Written request: Copy out every line exactly as given.

Data:
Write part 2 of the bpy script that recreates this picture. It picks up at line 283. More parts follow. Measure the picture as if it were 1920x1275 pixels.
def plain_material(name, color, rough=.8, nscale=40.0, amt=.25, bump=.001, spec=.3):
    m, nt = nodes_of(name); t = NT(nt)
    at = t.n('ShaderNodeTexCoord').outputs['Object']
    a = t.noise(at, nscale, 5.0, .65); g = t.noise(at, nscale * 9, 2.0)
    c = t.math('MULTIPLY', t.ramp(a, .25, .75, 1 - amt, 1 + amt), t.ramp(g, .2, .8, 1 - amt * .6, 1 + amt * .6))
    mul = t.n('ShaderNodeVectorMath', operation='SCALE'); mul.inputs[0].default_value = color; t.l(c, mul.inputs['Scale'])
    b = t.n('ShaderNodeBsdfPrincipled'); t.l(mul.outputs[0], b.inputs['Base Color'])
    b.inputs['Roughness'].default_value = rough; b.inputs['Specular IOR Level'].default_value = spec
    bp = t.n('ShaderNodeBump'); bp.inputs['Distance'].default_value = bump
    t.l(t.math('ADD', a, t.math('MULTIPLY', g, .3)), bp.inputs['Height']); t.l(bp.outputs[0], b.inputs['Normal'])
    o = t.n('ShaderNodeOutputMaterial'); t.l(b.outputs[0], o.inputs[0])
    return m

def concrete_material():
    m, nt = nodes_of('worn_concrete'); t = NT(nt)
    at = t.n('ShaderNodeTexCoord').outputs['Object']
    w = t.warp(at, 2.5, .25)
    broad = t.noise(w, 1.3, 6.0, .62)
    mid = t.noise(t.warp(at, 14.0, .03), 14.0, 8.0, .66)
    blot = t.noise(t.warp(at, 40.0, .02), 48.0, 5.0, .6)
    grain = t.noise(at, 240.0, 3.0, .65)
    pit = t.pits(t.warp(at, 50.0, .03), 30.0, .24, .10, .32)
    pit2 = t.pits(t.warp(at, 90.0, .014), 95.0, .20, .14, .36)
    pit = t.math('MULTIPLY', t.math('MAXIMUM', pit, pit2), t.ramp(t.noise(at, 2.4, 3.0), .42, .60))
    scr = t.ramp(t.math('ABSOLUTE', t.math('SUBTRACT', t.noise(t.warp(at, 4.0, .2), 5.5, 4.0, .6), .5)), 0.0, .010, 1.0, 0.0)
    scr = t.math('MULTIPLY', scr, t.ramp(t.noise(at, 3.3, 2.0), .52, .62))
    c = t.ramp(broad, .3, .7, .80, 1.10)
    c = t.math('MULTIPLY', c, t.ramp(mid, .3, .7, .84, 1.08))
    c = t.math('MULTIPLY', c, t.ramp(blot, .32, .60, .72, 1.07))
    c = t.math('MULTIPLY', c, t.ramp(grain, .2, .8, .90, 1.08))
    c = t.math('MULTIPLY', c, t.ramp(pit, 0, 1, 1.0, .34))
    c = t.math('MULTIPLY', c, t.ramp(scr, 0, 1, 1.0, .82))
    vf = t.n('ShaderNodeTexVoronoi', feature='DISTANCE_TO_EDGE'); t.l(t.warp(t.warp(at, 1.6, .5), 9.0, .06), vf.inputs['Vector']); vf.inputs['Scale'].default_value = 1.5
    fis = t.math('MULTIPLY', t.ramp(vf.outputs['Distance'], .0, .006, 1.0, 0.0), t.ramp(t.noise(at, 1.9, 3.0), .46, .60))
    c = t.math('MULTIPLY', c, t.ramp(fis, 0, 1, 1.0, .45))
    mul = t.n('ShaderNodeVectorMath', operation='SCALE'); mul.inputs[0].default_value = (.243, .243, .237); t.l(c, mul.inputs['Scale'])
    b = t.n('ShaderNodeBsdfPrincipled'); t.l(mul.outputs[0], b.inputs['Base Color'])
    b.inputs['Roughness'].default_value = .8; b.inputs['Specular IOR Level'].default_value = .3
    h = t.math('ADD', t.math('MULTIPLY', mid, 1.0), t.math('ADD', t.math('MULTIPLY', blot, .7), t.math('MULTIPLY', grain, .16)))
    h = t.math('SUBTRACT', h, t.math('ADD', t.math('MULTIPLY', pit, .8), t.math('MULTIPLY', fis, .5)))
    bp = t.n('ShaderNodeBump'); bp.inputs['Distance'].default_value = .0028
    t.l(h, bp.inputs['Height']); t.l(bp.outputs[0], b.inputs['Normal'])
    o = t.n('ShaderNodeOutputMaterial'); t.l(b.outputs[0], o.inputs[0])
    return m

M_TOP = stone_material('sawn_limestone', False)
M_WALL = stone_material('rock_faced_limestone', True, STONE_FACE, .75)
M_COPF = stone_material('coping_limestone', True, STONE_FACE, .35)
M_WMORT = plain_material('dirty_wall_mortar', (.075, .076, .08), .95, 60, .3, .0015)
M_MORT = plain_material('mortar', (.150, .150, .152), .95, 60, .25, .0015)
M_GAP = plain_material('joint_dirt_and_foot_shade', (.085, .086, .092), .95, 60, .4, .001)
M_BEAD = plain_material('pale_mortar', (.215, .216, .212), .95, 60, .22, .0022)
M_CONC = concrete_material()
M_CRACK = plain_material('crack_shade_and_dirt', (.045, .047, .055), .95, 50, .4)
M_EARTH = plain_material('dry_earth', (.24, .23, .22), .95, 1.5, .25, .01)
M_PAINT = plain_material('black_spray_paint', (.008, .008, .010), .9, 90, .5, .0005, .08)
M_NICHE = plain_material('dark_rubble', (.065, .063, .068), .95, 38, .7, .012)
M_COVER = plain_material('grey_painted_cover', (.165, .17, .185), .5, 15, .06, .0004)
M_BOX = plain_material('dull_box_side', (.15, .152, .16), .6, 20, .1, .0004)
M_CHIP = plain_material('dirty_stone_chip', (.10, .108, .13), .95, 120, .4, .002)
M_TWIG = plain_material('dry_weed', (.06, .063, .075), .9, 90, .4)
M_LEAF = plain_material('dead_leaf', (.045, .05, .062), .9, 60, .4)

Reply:
Write part 2 of the bpy script that recreates this picture. It picks up at line 283. More parts follow. Measure the picture as if it were 1920x1275 pixels.
def plain_material(name, color, rough=.8, nscale=40.0, amt=.25, bump=.001, spec=.3):
    m, nt = nodes_of(name); t = NT(nt)
    at = t.n('ShaderNodeTexCoord').outputs['Object']
    a = t.noise(at, nscale, 5.0, .65); g = t.noise(at, nscale * 9, 2.0)
    c = t.math('MULTIPLY', t.ramp(a, .25, .75, 1 - amt, 1 + amt), t.ramp(g, .2, .8, 1 - amt * .6, 1 + amt * .6))
    mul = t.n('ShaderNodeVectorMath', operation='SCALE'); mul.inputs[0].default_value = color; t.l(c, mul.inputs['Scale'])
    b = t.n('ShaderNodeBsdfPrincipled'); t.l(mul.outputs[0], b.inputs['Base Color'])
    b.inputs['Roughness'].default_value = rough; b.inputs['Specular IOR Level'].default_value = spec
    bp = t.n('ShaderNodeBump'); bp.inputs['Distance'].default_value = bump
    t.l(t.math('ADD', a, t.math('MULTIPLY', g, .3)), bp.inputs['Height']); t.l(bp.outputs[0], b.inputs['Normal'])
    o = t.n('ShaderNodeOutputMaterial'); t.l(b.outputs[0], o.inputs[0])
    return m

def concrete_material():
    m, nt = nodes_of('worn_concrete'); t = NT(nt)
    at = t.n('ShaderNodeTexCoord').outputs['Object']
    w = t.warp(at, 2.5, .25)
    broad = t.noise(w, 1.3, 6.0, .62)
    mid = t.noise(t.warp(at, 14.0, .03), 14.0, 8.0, .66)
    blot = t.noise(t.warp(at, 40.0, .02), 48.0, 5.0, .6)
    grain = t.noise(at, 240.0, 3.0, .65)
    pit = t.pits(t.warp(at, 50.0, .03), 30.0, .24, .10, .32)
    pit2 = t.pits(t.warp(at, 90.0, .014), 95.0, .20, .14, .36)
    pit = t.math('MULTIPLY', t.math('MAXIMUM', pit, pit2), t.ramp(t.noise(at, 2.4, 3.0), .42, .60))
    scr = t.ramp(t.math('ABSOLUTE', t.math('SUBTRACT', t.noise(t.warp(at, 4.0, .2), 5.5, 4.0, .6), .5)), 0.0, .010, 1.0, 0.0)
    scr = t.math('MULTIPLY', scr, t.ramp(t.noise(at, 3.3, 2.0), .52, .62))
    c = t.ramp(broad, .3, .7, .80, 1.10)
    c = t.math('MULTIPLY', c, t.ramp(mid, .3, .7, .84, 1.08))
    c = t.math('MULTIPLY', c, t.ramp(blot, .32, .60, .72, 1.07))
    c = t.math('MULTIPLY', c, t.ramp(grain, .2, .8, .90, 1.08))
    c = t.math('MULTIPLY', c, t.ramp(pit, 0, 1, 1.0, .34))
    c = t.math('MULTIPLY', c, t.ramp(scr, 0, 1, 1.0, .82))
    vf = t.n('ShaderNodeTexVoronoi', feature='DISTANCE_TO_EDGE'); t.l(t.warp(t.warp(at, 1.6, .5), 9.0, .06), vf.inputs['Vector']); vf.inputs['Scale'].default_value = 1.5
    fis = t.math('MULTIPLY', t.ramp(vf.outputs['Distance'], .0, .006, 1.0, 0.0), t.ramp(t.noise(at, 1.9, 3.0), .46, .60))
    c = t.math('MULTIPLY', c, t.ramp(fis, 0, 1, 1.0, .45))
    mul = t.n('ShaderNodeVectorMath', operation='SCALE'); mul.inputs[0].default_value = (.243, .243, .237); t.l(c, mul.inputs['Scale'])
    b = t.n('ShaderNodeBsdfPrincipled'); t.l(mul.outputs[0], b.inputs['Base Color'])
    b.inputs['Roughness'].default_value = .8; b.inputs['Specular IOR Level'].default_value = .3
    h = t.math('ADD', t.math('MULTIPLY', mid, 1.0), t.math('ADD', t.math('MULTIPLY', blot, .7), t.math('MULTIPLY', grain, .16)))
    h = t.math('SUBTRACT', h, t.math('ADD', t.math('MULTIPLY', pit, .8), t.math('MULTIPLY', fis, .5)))
    bp = t.n('ShaderNodeBump'); bp.inputs['Distance'].default_value = .0028
    t.l(h, bp.inputs['Height']); t.l(bp.outputs[0], b.inputs['Normal'])
    o = t.n('ShaderNodeOutputMaterial'); t.l(b.outputs[0], o.inputs[0])
    return m

M_TOP = stone_material('sawn_limestone', False)
M_WALL = stone_material('rock_faced_limestone', True, STONE_FACE, .75)
M_COPF = stone_material('coping_limestone', True, STONE_FACE, .35)
M_WMORT = plain_material('dirty_wall_mortar', (.075, .076, .08), .95, 60, .3, .0015)
M_MORT = plain_material('mortar', (.150, .150, .152), .95, 60, .25, .0015)
M_GAP = plain_material('joint_dirt_and_foot_shade', (.085, .086, .092), .95, 60, .4, .001)
M_BEAD = plain_material('pale_mortar', (.215, .216, .212), .95, 60, .22, .0022)
M_CONC = concrete_material()
M_CRACK = plain_material('crack_shade_and_dirt', (.045, .047, .055), .95, 50, .4)
M_EARTH = plain_material('dry_earth', (.24, .23, .22), .95, 1.5, .25, .01)
M_PAINT = plain_material('black_spray_paint', (.008, .008, .010), .9, 90, .5, .0005, .08)
M_NICHE = plain_material('dark_rubble', (.065, .063, .068), .95, 38, .7, .012)
M_COVER = plain_material('grey_painted_cover', (.165, .17, .185), .5, 15, .06, .0004)
M_BOX = plain_material('dull_box_side', (.15, .152, .16), .6, 20, .1, .0004)
M_CHIP = plain_material('dirty_stone_chip', (.10, .108, .13), .95, 120, .4, .002)
M_TWIG = plain_material('dry_weed', (.06, .063, .075), .9, 90, .4)
M_LEAF = plain_material('dead_leaf', (.045, .05, .062), .9, 60, .4)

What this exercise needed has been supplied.